ECLI:NL:CRVB:2017:544
Centrale Raad van Beroep
- Hoger beroep
- Rechtspraak.nl
Onterecht niet-ontvankelijk verklaring bezwaar termijnoverschrijding bijstand
In deze zaak heeft de Centrale Raad van Beroep op 7 februari 2017 uitspraak gedaan in hoger beroep tegen een eerdere uitspraak van de rechtbank Amsterdam. De zaak betreft een geschil over de niet-ontvankelijk verklaring van een bezwaar tegen een besluit van het college van burgemeester en wethouders van Amsterdam. Appellante ontving sinds 27 oktober 2009 bijstand op grond van de Wet werk en bijstand. Het college heeft op 24 september 2010 de bijstand met terugwerkende kracht ingetrokken, omdat appellante niet meer op het opgegeven adres zou wonen. Appellante heeft echter aangevoerd dat zij het besluit pas tijdens een hoorzitting op 12 augustus 2015 heeft ontvangen, waardoor haar bezwaar van 25 augustus 2015 tijdig zou zijn ingediend.

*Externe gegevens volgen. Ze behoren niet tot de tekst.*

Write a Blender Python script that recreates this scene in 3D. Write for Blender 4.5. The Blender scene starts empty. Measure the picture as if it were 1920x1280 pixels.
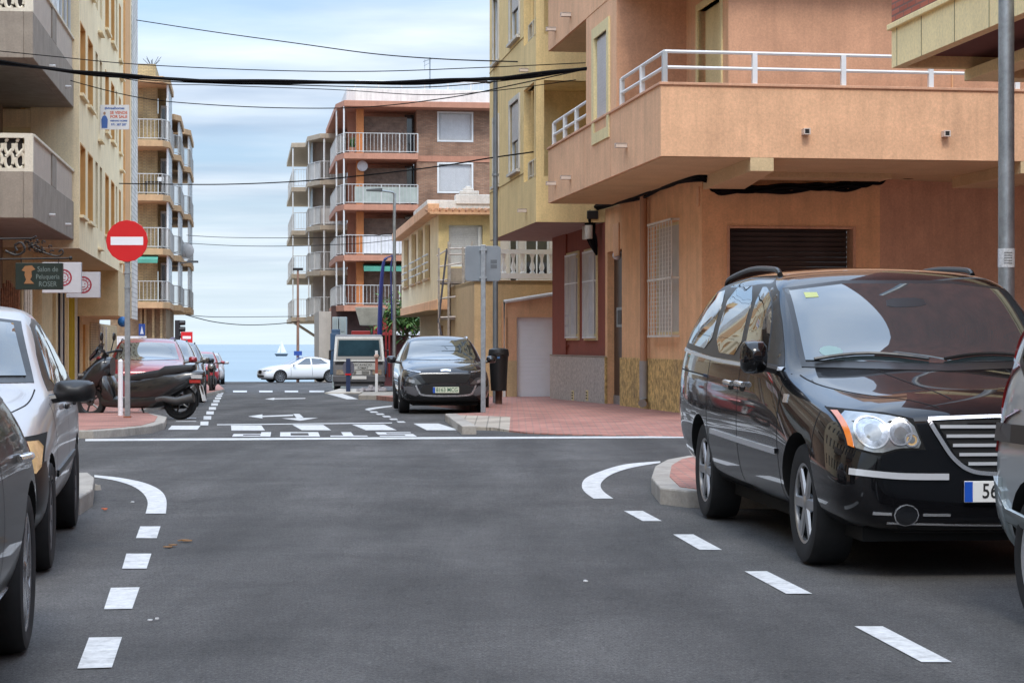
import bpy, bmesh, math, random
from mathutils import Vector, Matrix, geometry
from mathutils.bvhtree import BVHTree
random.seed(7)
R = math.radians
scene = bpy.context.scene
COL = scene.collection
# ---------------------------------------------------------------- camera
F, CX, HY, CAMZ = 3700.0, 960.0, 645.0, 1.28      # focal length and horizon in photo pixels (1920 wide)
cd = bpy.data.cameras.new('camera'); cam = bpy.data.objects.new('camera', cd); COL.objects.link(cam)
cd.sensor_width = 36.0; cd.lens = F / 1920 * 36.0
cd.clip_start = 0.1; cd.clip_end = 60000
cam.location = (0, 0, CAMZ); cam.rotation_euler = (R(90) + math.atan((HY - 640) / F), 0, 0)
scene.camera = cam
# ---------------------------------------------------------------- world
SUN_EL, SUN_AZ = R(50), R(178)
w = bpy.data.worlds.new('World'); scene.world = w; w.use_nodes = True
nt = w.node_tree; nt.nodes.clear()
def N(t, **k):
    n = nt.nodes.new(t)
    for a, b in k.items():
        setattr(n, a, b)
    return n
L = lambda a, b: nt.links.new(a, b)
out = N('ShaderNodeOutputWorld'); bg = N('ShaderNodeBackground'); bg.inputs[1].default_value = 0.105
sky = N('ShaderNodeTexSky', sky_type='NISHITA', sun_disc=False, sun_elevation=SUN_EL, sun_rotation=SUN_AZ)
sky.air_density = 1.0; sky.dust_density = 1.6; sky.ozone_density = 1.5
tc = N('ShaderNodeTexCoord'); sx = N('ShaderNodeSeparateXYZ'); L(tc.outputs['Generated'], sx.inputs[0])
mz = N('ShaderNodeMath', operation='MAXIMUM'); L(sx.outputs[2], mz.inputs[0]); mz.inputs[1].default_value = 0
az = N('ShaderNodeMath', operation='ADD'); L(mz.outputs[0], az.inputs[0]); az.inputs[1].default_value = 0.06
dx = N('ShaderNodeMath', operation='DIVIDE'); L(sx.outputs[0], dx.inputs[0]); L(az.outputs[0], dx.inputs[1])
dy = N('ShaderNodeMath', operation='DIVIDE'); L(sx.outputs[1], dy.inputs[0]); L(az.outputs[0], dy.inputs[1])
cb = N('ShaderNodeCombineXYZ'); L(dx.outputs[0], cb.inputs[0]); L(dy.outputs[0], cb.inputs[1])
mp = N('ShaderNodeMapping'); L(cb.outputs[0], mp.inputs[0]); mp.inputs['Rotation'].default_value = (0, 0, R(-7)); mp.inputs['Scale'].default_value = (0.55, 0.8, 1); mp.inputs['Location'].default_value = (3.1, 0.4, 0)
n1 = N('ShaderNodeTexNoise'); L(mp.outputs[0], n1.inputs['Vector']); n1.inputs['Scale'].default_value = 1.0; n1.inputs['Detail'].default_value = 7; n1.inputs['Roughness'].default_value = 0.55; n1.inputs['Distortion'].default_value = 0.3
r1 = N('ShaderNodeValToRGB'); L(n1.outputs[0], r1.inputs[0]); r1.color_ramp.elements[0].position = 0.36; r1.color_ramp.elements[1].position = 0.62
n2 = N('ShaderNodeTexNoise'); L(mp.outputs[0], n2.inputs['Vector']); n2.inputs['Scale'].default_value = 2.3; n2.inputs['Detail'].default_value = 6
r2 = N('ShaderNodeValToRGB'); L(n2.outputs[0], r2.inputs[0]); r2.color_ramp.elements[0].position = 0.3; r2.color_ramp.elements[1].position = 0.68
r2.color_ramp.elements[0].color = (3.5, 4.2, 5.3, 1); r2.color_ramp.elements[1].color = (6.5, 7.1, 7.8, 1)
cf = N('ShaderNodeMath', operation='MULTIPLY_ADD'); L(r1.outputs[0], cf.inputs[0]); cf.inputs[1].default_value = 0.7; cf.inputs[2].default_value = 0.16
blue = N('ShaderNodeMix', data_type='RGBA'); blue.inputs[0].default_value = 0.35; L(sky.outputs[0], blue.inputs[6]); blue.inputs[7].default_value = (2.0, 4.1, 7.4, 1)
mx = N('ShaderNodeMix', data_type='RGBA'); L(cf.outputs[0], mx.inputs[0]); L(blue.outputs[2], mx.inputs[6]); L(r2.outputs[0], mx.inputs[7])
hz = N('ShaderNodeMapRange'); L(sx.outputs[2], hz.inputs[0]); hz.inputs[1].default_value = 0.0; hz.inputs[2].default_value = 0.085; hz.inputs[3].default_value = 0.88; hz.inputs[4].default_value = 0.0
mh = N('ShaderNodeMix', data_type='RGBA'); L(hz.outputs[0], mh.inputs[0]); L(mx.outputs[2], mh.inputs[6]); mh.inputs[7].default_value = (6.1, 7.1, 7.7, 1)
zn = N('ShaderNodeMapRange'); L(sx.outputs[2], zn.inputs[0]); zn.inputs[1].default_value = 0.10; zn.inputs[2].default_value = 0.8; zn.inputs[3].default_value = 1.0; zn.inputs[4].default_value = 3.3
ov = N('ShaderNodeMix', data_type='RGBA', blend_type='MULTIPLY'); ov.inputs[0].default_value = 1.0; L(mh.outputs[2], ov.inputs[6]); L(zn.outputs[0], ov.inputs[7])   # an overcast sky is brighter overhead
L(ov.outputs[2], bg.inputs[0]); L(bg.outputs[0], out.inputs[0])
# ---------------------------------------------------------------- sun (thin cloud: wide and weak)
sd = bpy.data.lights.new('sun', 'SUN'); sd.energy = 1.2; sd.angle = R(14); sd.color = (1.0, 0.95, 0.87)
so = bpy.data.objects.new('sun', sd); COL.objects.link(so)
so.rotation_euler = Vector((-math.sin(SUN_AZ) * math.cos(SUN_EL), -math.cos(SUN_AZ) * math.cos(SUN_EL), -math.sin(SUN_EL))).to_track_quat('-Z', 'Y').to_euler()
vs = scene.view_settings
scene.display_settings.display_device = 'sRGB'
vs.view_transform = 'Standard'; vs.look = 'None'; vs.gamma = 1; vs.exposure = 0.45; vs.use_curve_mapping = False
scene.cycles.max_bounces = 8
# ---------------------------------------------------------------- measuring helpers
def gz(Y):
    if Y < 14: return 0.0
    if Y < 41: return -0.12 * (Y - 14) / 27
    if Y < 112: return -0.12 - 0.0106 * (Y - 41)
    return -0.12 - 0.0106 * 71
def Wp(px, py, Y): return Vector(((px - CX) / F * Y, Y, CAMZ + (HY - py) / F * Y))
def G(px, py, dz=0.0):
    lo, hi = 2.0, 400.0
    for _ in range(60):
        m = (lo + hi) / 2
        if HY + F * (CAMZ - gz(m) - dz) / m > py: lo = m
        else: hi = m
    return Vector(((px - CX) / F * m, m, gz(m) + dz))
def Hz(px, py, z):
    Y = F * (z - CAMZ) / (HY - py)
    return Vector(((px - CX) / F * Y, Y, z))
# ---------------------------------------------------------------- object helpers
def tag(o, label=None, cat=None, group=None, kind=None):
    if label: o['label'] = label
    if cat: o['category'] = cat
    if group: o['group'] = group
    if kind: o['kind'] = kind
    return o
def empty(name, loc=(0, 0, 0), rz=0.0, label=None, cat=None, group=None):
    o = bpy.data.objects.new(name, None); COL.objects.link(o); o.location = loc; o.rotation_euler = (0, 0, rz); o.empty_display_size = 0.2
    return tag(o, label, cat, group)
def copy_tree(o, parent=None):
    c = o.copy(); COL.objects.link(c); c.parent = parent
    for ch in o.children: copy_tree(ch, c)
    return c
class MB:
    def __init__(s): s.v = []; s.f = []; s.m = []; s.ch = []
    def add(s, vs, fs, mi=0):
        b = len(s.v); s.ch.append((list(vs), list(fs))); s.v += [tuple(p) for p in vs]
        for f in fs: s.f.append([i + b for i in f]); s.m.append(mi)
    def box(s, x0, x1, y0, y1, z0, z1, mi=0):
        s.add([(x0, y0, z0), (x1, y0, z0), (x1, y1, z0), (x0, y1, z0), (x0, y0, z1), (x1, y0, z1), (x1, y1, z1), (x0, y1, z1)],
              [(0, 3, 2, 1), (4, 5, 6, 7), (0, 1, 5, 4), (1, 2, 6, 5), (2, 3, 7, 6), (3, 0, 4, 7)], mi); return s
    def prism(s, poly, z0, z1, mi=0):
        n = len(poly); s.add([(p[0], p[1], z0) for p in poly] + [(p[0], p[1], z1) for p in poly],
              [tuple(range(n))[::-1], tuple(range(n, 2 * n))] + [(i, (i + 1) % n, n + (i + 1) % n, n + i) for i in range(n)], mi); return s
    def prism_pts(s, bot, top, mi=0):
        n = len(bot); s.add(list(bot) + list(top), [tuple(range(n))[::-1], tuple(range(n, 2 * n))] + [(i, (i + 1) % n, n + (i + 1) % n, n + i) for i in range(n)], mi); return s
    def extr(s, poly, ax, c0, c1, mi=0):
        def q(p, c): return (c, p[0], p[1]) if ax == 'x' else ((p[0], c, p[1]) if ax == 'y' else (p[0], p[1], c))
        return s.prism_pts([q(p, c0) for p in poly], [q(p, c1) for p in poly], mi)
    def tube(s, pts, r, n=8, mi=0, cap=True):
        pts = [Vector(p) for p in pts]; rs = r if isinstance(r, (list, tuple)) else [r] * len(pts)
        b = []; up = Vector((0, 0, 1))
        for i, p in enumerate(pts):
            d = (pts[min(i + 1, len(pts) - 1)] - pts[max(i - 1, 0)])
            d = d.normalized() if d.length > 1e-9 else Vector((0, 0, 1))
            u = d.cross(up if abs(d.z) < 0.95 else Vector((1, 0, 0))).normalized(); v = d.cross(u)
            b += [p + (u * math.cos(2 * math.pi * k / n) + v * math.sin(2 * math.pi * k / n)) * rs[i] for k in range(n)]
        fs = []
        for i in range(len(pts) - 1):
            for k in range(n):
                a = i * n + k; c = i * n + (k + 1) % n; fs.append((a, c, c + n, a + n))
        if cap: fs += [tuple(range(n))[::-1], tuple(range((len(pts) - 1) * n, len(pts) * n))]
        s.add(b, fs, mi); return s
    def lathe(s, prof, c=(0, 0, 0), ax='z', n=24, mi=0):
        b = []
        for (r, h) in prof:
            for k in range(n):
                a = 2 * math.pi * k / n; p = (r * math.cos(a), r * math.sin(a), h)
                if ax == 'y': p = (p[0], p[2], p[1])
                if ax == 'x': p = (p[2], p[0], p[1])
                b.append((p[0] + c[0], p[1] + c[1], p[2] + c[2]))
        fs = []
        for i in range(len(prof) - 1):
            for k in range(n):
                a = i * n + k; d = i * n + (k + 1) % n; fs.append((a, d, d + n, a + n))
        s.add(b, fs, mi); return s
    def ball(s, c, r, n=10, mi=0, sz=1.0):
        return s.lathe([(max(1e-4, r * math.sin(math.pi * i / 6)), -r * sz * math.cos(math.pi * i / 6)) for i in range(7)], c, 'z', n, mi)
    def build(s, name, mat, parent=None, bevel=0, smooth=False, label=None, cat=None, group=None, kind=None):
        me = bpy.data.meshes.new(name); me.from_pydata(s.v, [], s.f)
        mats = mat if isinstance(mat, (list, tuple)) else [mat]
        for m_ in mats: me.materials.append(m_)
        if len(mats) > 1: me.polygons.foreach_set('material_index', s.m)
        bm = bmesh.new(); bm.from_mesh(me); bmesh.ops.recalc_face_normals(bm, faces=bm.faces); bm.to_mesh(me); bm.free()
        if smooth:
            me.polygons.foreach_set('use_smooth', [True] * len(me.polygons)); me.set_sharp_from_angle(angle=R(38))
        me.update()
        o = bpy.data.objects.new(name, me); COL.objects.link(o)
        if parent: o.parent = parent
        if bevel:
            b = o.modifiers.new('bevel', 'BEVEL'); b.width = bevel; b.segments = 2; b.limit_method = 'ANGLE'; b.angle_limit = R(40); b.harden_normals = False
        return tag(o, label, cat, group, kind)
def each(mb_, name, mat_, parent=None, bevel=0, smooth=False, **k):
    """one object per piece"""
    o = None
    for vs, fs in mb_.ch:
        q = MB(); q.add(vs, fs); o = q.build(name, mat_, parent, bevel, smooth, **k)
    return o
def text(s, size, mat, parent, M, name='lettering', sx=1.0, ex=0.001, align='CENTER', font_off=0.0):
    c = bpy.data.curves.new(name, 'FONT'); c.body = s; c.size = size; c.align_x = align; c.align_y = 'CENTER'; c.extrude = ex; c.offset = font_off; c.resolution_u = 3
    t = bpy.data.objects.new('tmp', c); COL.objects.link(t)
    dg = bpy.context.evaluated_depsgraph_get(); me = bpy.data.meshes.new_from_object(t.evaluated_get(dg))
    bpy.data.objects.remove(t); me.name = name
    me.transform(M @ Matrix.Diagonal((sx, 1, 1, 1))); me.materials.clear(); me.materials.append(mat)
    o = bpy.data.objects.new(name, me); COL.objects.link(o)
    if parent: o.parent = parent
    return o
def face_mat(origin, right, up):
    r = Vector(right).normalized(); u = Vector(up).normalized(); n = r.cross(u)
    return Matrix.Translation(Vector(origin)) @ Matrix((r, u, n)).transposed().to_4x4()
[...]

De Raad heeft overwogen dat het college niet aannemelijk heeft gemaakt dat het besluit op het juiste adres is ontvangen. De Raad heeft vastgesteld dat er geen contra-indicaties zijn die erop wijzen dat appellante het besluit wel heeft ontvangen. De rechtbank had dit niet onderkend, waardoor het hoger beroep van appellante slaagde. De Raad heeft de aangevallen uitspraak vernietigd en het college opgedragen om opnieuw op het bezwaar te beslissen, met inachtneming van de uitspraak. Tevens is het college veroordeeld in de proceskosten van appellante, die zijn begroot op € 1.980,-. De uitspraak is openbaar gedaan en ondertekend door de voorzitter en de griffier.